Een wandelend cliché

Monique Louis 16 feb 2020

We staan te wachten in de hal van het tehuis, op het openen van de glazen schuifdeuren beschilderd met een Tweemaster. Voorzichtig stappen we naar buiten. Ze loopt beter dan ooit, de ‘sloffen’ die ze draagt vanwege haar ingezwachtelde onderbenen, geven haar ruimte. Ze leunt op mijn arm. Afkeurend kijkt mijn moeder naar beneden. ‘Deze is veel donkerder van kleur’, wijst ze. Rustig schuifelen we voort, langs het sprankelende glas in lood raam van de kerk, en uiteindelijk richting de gracht. De wind waait onze haren alle kanten op. We halen zowaar het Grand Café, vlakbij De Wip. Mijn hart maakt een sprongetje, het voelt als ontsnappen.
We zitten tegenover elkaar, de buitenlucht heeft haar gezicht kleur gegeven. Hoe zou zij het vinden? Mijn moeder kijkt lang in het staafje met melkpoeder. ‘Ik weet het niet, zucht ze, ze blijven allemaal achter’. Ik pak het zakje van haar over, geef een kneepje en de melkpoeder glijdt in de koffie. Ze kijkt opgelucht. ‘Ma, je bent vlak bij de plek waar je ooit hebt gewoond’ ik wijs naar links. ‘Eenenvijftig jaar geleden. Nu woon je weer in het centrum, maar dan aan die kant’ en wijs naar rechts. Ik breng het als een voorrecht. ‘Je woont op kamers’. Mijn moeder lacht verbaasd. ‘Dat heb ik nou altijd’ zegt ze. Als ik afreken, stopt ze de menukaart in haar tas.
Na ons afscheid, wandel ik naar het station. In gedachten zie ik mijn jonge moeder voor me, hoe ze begon met overtrekken van de patronen op het knisperende papier, het uitknippen, het afspelden op de stof, geroutineerd, met een speld in haar mond. Ik loop de steile trap op naar boven, sta op de dijk, vlak voor de Molen. Met ontzag kijk ik omhoog. Rechts zie ik de oude huizen met de verschillende soorten gevels. Daarachter ligt de straat waar ik ben geboren. En weer daarachter ligt de haven. Kantoor Ruitenburg is al jaren verhuisd, mijn vader maakte dit nog net mee. Vorig jaar zaten we met zijn drieën naast elkaar in het pand van de notaris, met uitzicht op de haven. De Furie lag er groots bij. De felle zon weerkaatste op het water, een contrast met de reden van ons bezoek. Ik blijf even staan, kijk nog eens goed om me heen.
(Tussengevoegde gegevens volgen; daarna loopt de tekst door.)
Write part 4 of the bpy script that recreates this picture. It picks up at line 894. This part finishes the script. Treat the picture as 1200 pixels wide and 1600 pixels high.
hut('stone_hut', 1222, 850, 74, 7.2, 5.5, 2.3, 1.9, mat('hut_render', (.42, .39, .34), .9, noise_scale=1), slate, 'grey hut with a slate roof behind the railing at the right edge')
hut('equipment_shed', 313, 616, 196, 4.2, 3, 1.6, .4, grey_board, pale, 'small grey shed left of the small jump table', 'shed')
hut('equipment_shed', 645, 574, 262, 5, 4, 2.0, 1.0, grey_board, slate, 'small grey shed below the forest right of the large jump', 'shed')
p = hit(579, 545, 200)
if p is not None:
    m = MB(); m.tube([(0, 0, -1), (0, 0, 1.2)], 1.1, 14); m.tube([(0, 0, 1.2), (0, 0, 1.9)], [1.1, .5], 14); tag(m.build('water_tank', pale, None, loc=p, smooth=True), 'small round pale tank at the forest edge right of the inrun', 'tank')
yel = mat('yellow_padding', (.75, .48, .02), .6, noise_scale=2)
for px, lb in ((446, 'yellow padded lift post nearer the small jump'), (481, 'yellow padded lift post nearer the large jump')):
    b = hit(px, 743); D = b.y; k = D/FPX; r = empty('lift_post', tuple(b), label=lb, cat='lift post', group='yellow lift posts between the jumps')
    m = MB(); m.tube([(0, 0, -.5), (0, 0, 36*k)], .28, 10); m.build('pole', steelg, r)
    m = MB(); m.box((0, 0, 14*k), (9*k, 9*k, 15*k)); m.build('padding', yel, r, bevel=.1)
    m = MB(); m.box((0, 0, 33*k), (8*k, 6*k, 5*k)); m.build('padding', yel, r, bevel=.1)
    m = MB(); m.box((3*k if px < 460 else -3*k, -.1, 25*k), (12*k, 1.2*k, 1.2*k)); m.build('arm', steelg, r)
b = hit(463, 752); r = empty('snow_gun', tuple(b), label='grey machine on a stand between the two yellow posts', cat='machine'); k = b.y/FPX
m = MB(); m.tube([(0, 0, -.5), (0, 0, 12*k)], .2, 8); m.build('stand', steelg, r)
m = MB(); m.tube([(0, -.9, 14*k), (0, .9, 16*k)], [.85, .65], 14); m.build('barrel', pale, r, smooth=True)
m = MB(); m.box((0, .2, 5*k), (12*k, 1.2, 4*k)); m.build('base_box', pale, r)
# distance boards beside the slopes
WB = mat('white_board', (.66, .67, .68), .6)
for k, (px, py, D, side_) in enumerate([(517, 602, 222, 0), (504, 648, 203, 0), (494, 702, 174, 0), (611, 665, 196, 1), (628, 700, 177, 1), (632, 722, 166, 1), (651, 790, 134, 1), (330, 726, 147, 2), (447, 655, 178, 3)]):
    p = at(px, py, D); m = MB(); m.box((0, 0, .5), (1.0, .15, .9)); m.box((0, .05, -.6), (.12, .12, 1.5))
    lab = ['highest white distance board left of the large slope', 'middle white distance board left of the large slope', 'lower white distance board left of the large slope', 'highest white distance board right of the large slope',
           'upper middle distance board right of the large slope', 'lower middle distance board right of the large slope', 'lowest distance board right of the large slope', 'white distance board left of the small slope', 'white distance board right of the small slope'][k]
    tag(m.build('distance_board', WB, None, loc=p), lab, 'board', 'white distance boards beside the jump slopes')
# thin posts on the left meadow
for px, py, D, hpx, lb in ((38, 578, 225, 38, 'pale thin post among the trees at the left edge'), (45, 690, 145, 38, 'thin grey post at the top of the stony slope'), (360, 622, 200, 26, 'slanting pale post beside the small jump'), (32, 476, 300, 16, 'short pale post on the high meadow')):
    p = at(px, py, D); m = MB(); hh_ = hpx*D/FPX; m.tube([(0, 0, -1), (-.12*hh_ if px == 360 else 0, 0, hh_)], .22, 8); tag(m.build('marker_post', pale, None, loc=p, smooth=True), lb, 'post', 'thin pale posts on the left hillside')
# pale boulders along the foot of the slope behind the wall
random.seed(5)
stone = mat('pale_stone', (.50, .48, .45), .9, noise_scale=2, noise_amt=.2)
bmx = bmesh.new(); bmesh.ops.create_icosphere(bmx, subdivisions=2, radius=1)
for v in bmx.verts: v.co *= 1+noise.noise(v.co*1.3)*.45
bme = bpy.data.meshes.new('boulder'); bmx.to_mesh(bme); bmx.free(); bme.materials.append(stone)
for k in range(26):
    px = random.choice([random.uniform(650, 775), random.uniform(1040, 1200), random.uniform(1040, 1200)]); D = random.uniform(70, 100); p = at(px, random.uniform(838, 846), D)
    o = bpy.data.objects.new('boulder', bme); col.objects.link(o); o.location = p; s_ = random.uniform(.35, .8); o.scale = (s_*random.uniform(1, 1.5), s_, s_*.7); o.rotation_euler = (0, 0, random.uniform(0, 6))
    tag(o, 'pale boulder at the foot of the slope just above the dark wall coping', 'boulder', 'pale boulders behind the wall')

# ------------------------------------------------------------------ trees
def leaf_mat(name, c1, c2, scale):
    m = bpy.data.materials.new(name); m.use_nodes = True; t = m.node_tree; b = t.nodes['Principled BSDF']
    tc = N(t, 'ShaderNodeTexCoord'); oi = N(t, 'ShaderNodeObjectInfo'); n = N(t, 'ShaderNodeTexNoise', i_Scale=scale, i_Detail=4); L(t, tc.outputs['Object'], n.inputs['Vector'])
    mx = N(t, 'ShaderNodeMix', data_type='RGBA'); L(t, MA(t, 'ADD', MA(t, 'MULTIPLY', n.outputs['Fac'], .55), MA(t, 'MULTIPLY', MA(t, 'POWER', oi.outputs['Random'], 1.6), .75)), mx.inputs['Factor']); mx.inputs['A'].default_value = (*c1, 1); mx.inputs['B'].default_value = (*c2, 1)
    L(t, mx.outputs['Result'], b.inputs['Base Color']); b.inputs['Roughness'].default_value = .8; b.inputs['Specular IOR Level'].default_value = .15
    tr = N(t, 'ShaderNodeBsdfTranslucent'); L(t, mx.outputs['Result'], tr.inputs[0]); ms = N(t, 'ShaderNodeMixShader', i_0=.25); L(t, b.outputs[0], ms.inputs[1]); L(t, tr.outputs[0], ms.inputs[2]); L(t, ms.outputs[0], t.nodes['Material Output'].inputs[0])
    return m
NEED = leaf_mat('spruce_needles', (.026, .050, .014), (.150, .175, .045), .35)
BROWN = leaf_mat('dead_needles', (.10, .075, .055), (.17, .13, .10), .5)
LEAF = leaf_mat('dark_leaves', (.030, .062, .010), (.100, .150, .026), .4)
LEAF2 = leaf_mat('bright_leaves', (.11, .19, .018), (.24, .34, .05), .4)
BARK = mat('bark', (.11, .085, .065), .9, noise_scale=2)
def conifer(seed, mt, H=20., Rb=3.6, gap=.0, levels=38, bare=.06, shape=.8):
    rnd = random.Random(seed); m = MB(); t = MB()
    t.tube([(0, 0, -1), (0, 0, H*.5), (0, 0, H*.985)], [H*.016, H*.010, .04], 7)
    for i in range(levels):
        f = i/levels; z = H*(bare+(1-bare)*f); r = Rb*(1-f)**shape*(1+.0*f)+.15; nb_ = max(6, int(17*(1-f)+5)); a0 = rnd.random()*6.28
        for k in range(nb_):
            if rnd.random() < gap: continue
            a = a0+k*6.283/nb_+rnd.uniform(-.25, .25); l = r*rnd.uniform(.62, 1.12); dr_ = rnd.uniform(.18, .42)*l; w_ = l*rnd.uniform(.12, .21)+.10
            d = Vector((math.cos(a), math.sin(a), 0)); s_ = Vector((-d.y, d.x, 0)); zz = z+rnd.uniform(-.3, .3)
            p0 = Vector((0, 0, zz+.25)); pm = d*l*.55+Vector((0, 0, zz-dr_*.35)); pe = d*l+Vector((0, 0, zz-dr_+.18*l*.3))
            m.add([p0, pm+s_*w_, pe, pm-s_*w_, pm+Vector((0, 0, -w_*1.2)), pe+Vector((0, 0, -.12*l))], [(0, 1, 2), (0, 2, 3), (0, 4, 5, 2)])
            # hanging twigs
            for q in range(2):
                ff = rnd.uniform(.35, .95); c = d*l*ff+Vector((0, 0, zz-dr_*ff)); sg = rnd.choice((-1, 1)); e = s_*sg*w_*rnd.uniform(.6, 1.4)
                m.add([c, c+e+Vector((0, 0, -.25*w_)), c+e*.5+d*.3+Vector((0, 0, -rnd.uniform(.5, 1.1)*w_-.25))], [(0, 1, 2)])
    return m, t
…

Het café waar ik graag kwam, zie ik in de verte.
‘Weet je niets originelers, vraag man als ik weer thuis ben, ‘dat schreef Nietzsche al’. Ik voel me betrapt. Natuurlijk, ‘Het Dorp’ van Zonneveld is niet voor niets een klassieker. En toch was het zo, dan maar een wandelend cliché. Ik wist niet dat stenen troost konden bieden.